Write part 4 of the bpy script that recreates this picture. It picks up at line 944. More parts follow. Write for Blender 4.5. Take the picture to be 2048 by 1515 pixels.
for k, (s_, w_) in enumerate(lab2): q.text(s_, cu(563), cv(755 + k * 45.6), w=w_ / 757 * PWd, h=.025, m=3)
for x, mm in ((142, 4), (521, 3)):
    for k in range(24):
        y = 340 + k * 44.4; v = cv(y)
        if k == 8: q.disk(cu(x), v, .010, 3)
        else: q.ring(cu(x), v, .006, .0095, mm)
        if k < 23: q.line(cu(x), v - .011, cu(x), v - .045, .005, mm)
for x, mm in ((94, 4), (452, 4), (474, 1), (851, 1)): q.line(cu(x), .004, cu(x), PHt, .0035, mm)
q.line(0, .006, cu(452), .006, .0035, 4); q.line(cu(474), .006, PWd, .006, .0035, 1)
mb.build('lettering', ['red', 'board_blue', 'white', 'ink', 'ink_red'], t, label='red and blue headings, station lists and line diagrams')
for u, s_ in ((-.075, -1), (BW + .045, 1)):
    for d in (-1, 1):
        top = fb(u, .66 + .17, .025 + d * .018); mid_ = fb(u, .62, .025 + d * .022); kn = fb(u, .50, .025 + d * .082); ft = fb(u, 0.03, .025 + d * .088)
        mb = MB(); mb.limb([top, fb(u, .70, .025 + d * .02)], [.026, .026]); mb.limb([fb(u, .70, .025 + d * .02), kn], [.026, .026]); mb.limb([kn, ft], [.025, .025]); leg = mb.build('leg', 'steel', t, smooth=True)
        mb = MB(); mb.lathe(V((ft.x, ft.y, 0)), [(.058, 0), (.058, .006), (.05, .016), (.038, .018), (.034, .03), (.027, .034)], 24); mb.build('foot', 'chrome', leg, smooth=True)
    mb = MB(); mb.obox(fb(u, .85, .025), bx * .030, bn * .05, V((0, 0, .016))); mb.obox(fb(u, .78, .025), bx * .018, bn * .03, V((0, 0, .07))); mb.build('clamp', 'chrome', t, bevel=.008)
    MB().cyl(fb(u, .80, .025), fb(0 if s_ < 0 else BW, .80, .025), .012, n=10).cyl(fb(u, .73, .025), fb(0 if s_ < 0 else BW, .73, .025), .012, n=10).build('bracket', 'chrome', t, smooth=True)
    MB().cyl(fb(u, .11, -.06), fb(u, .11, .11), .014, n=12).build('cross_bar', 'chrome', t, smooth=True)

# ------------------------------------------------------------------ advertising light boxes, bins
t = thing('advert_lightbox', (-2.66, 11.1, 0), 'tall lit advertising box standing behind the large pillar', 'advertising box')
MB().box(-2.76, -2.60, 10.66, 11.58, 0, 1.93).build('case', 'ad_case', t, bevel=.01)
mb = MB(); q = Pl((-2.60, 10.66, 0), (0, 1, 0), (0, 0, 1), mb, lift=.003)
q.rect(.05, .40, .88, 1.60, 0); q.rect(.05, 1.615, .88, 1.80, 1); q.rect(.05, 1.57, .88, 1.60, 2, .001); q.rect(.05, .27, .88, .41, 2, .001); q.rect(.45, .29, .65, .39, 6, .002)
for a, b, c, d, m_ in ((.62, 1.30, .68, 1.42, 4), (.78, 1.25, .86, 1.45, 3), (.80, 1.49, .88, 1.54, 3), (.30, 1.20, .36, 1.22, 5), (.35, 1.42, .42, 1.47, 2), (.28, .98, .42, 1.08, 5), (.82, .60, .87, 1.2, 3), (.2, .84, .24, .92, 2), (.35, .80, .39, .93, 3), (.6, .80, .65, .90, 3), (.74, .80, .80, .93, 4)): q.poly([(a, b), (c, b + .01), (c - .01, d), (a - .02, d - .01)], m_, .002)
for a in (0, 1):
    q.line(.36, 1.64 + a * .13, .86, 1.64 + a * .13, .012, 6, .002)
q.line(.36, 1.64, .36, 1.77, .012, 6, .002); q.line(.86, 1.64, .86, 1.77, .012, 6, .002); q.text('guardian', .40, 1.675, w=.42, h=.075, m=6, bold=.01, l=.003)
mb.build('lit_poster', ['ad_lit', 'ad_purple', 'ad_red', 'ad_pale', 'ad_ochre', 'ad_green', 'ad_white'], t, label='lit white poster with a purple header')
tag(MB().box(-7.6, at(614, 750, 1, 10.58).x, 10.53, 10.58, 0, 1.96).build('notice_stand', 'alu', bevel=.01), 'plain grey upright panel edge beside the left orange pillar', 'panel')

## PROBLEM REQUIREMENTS
Please return the data above exactly as given.

## SOLUTION
Write part 4 of the bpy script that recreates this picture. It picks up at line 944. More parts follow. Write for Blender 4.5. Take the picture to be 2048 by 1515 pixels.
for k, (s_, w_) in enumerate(lab2): q.text(s_, cu(563), cv(755 + k * 45.6), w=w_ / 757 * PWd, h=.025, m=3)
for x, mm in ((142, 4), (521, 3)):
    for k in range(24):
        y = 340 + k * 44.4; v = cv(y)
        if k == 8: q.disk(cu(x), v, .010, 3)
        else: q.ring(cu(x), v, .006, .0095, mm)
        if k < 23: q.line(cu(x), v - .011, cu(x), v - .045, .005, mm)
for x, mm in ((94, 4), (452, 4), (474, 1), (851, 1)): q.line(cu(x), .004, cu(x), PHt, .0035, mm)
q.line(0, .006, cu(452), .006, .0035, 4); q.line(cu(474), .006, PWd, .006, .0035, 1)
mb.build('lettering', ['red', 'board_blue', 'white', 'ink', 'ink_red'], t, label='red and blue headings, station lists and line diagrams')
for u, s_ in ((-.075, -1), (BW + .045, 1)):
    for d in (-1, 1):
        top = fb(u, .66 + .17, .025 + d * .018); mid_ = fb(u, .62, .025 + d * .022); kn = fb(u, .50, .025 + d * .082); ft = fb(u, 0.03, .025 + d * .088)
        mb = MB(); mb.limb([top, fb(u, .70, .025 + d * .02)], [.026, .026]); mb.limb([fb(u, .70, .025 + d * .02), kn], [.026, .026]); mb.limb([kn, ft], [.025, .025]); leg = mb.build('leg', 'steel', t, smooth=True)
        mb = MB(); mb.lathe(V((ft.x, ft.y, 0)), [(.058, 0), (.058, .006), (.05, .016), (.038, .018), (.034, .03), (.027, .034)], 24); mb.build('foot', 'chrome', leg, smooth=True)
    mb = MB(); mb.obox(fb(u, .85, .025), bx * .030, bn * .05, V((0, 0, .016))); mb.obox(fb(u, .78, .025), bx * .018, bn * .03, V((0, 0, .07))); mb.build('clamp', 'chrome', t, bevel=.008)
    MB().cyl(fb(u, .80, .025), fb(0 if s_ < 0 else BW, .80, .025), .012, n=10).cyl(fb(u, .73, .025), fb(0 if s_ < 0 else BW, .73, .025), .012, n=10).build('bracket', 'chrome', t, smooth=True)
    MB().cyl(fb(u, .11, -.06), fb(u, .11, .11), .014, n=12).build('cross_bar', 'chrome', t, smooth=True)

# ------------------------------------------------------------------ advertising light boxes, bins
t = thing('advert_lightbox', (-2.66, 11.1, 0), 'tall lit advertising box standing behind the large pillar', 'advertising box')
MB().box(-2.76, -2.60, 10.66, 11.58, 0, 1.93).build('case', 'ad_case', t, bevel=.01)
mb = MB(); q = Pl((-2.60, 10.66, 0), (0, 1, 0), (0, 0, 1), mb, lift=.003)
q.rect(.05, .40, .88, 1.60, 0); q.rect(.05, 1.615, .88, 1.80, 1); q.rect(.05, 1.57, .88, 1.60, 2, .001); q.rect(.05, .27, .88, .41, 2, .001); q.rect(.45, .29, .65, .39, 6, .002)
for a, b, c, d, m_ in ((.62, 1.30, .68, 1.42, 4), (.78, 1.25, .86, 1.45, 3), (.80, 1.49, .88, 1.54, 3), (.30, 1.20, .36, 1.22, 5), (.35, 1.42, .42, 1.47, 2), (.28, .98, .42, 1.08, 5), (.82, .60, .87, 1.2, 3), (.2, .84, .24, .92, 2), (.35, .80, .39, .93, 3), (.6, .80, .65, .90, 3), (.74, .80, .80, .93, 4)): q.poly([(a, b), (c, b + .01), (c - .01, d), (a - .02, d - .01)], m_, .002)
for a in (0, 1):
    q.line(.36, 1.64 + a * .13, .86, 1.64 + a * .13, .012, 6, .002)
q.line(.36, 1.64, .36, 1.77, .012, 6, .002); q.line(.86, 1.64, .86, 1.77, .012, 6, .002); q.text('guardian', .40, 1.675, w=.42, h=.075, m=6, bold=.01, l=.003)
mb.build('lit_poster', ['ad_lit', 'ad_purple', 'ad_red', 'ad_pale', 'ad_ochre', 'ad_green', 'ad_white'], t, label='lit white poster with a purple header')
tag(MB().box(-7.6, at(614, 750, 1, 10.58).x, 10.53, 10.58, 0, 1.96).build('notice_stand', 'alu', bevel=.01), 'plain grey upright panel edge beside the left orange pillar', 'panel')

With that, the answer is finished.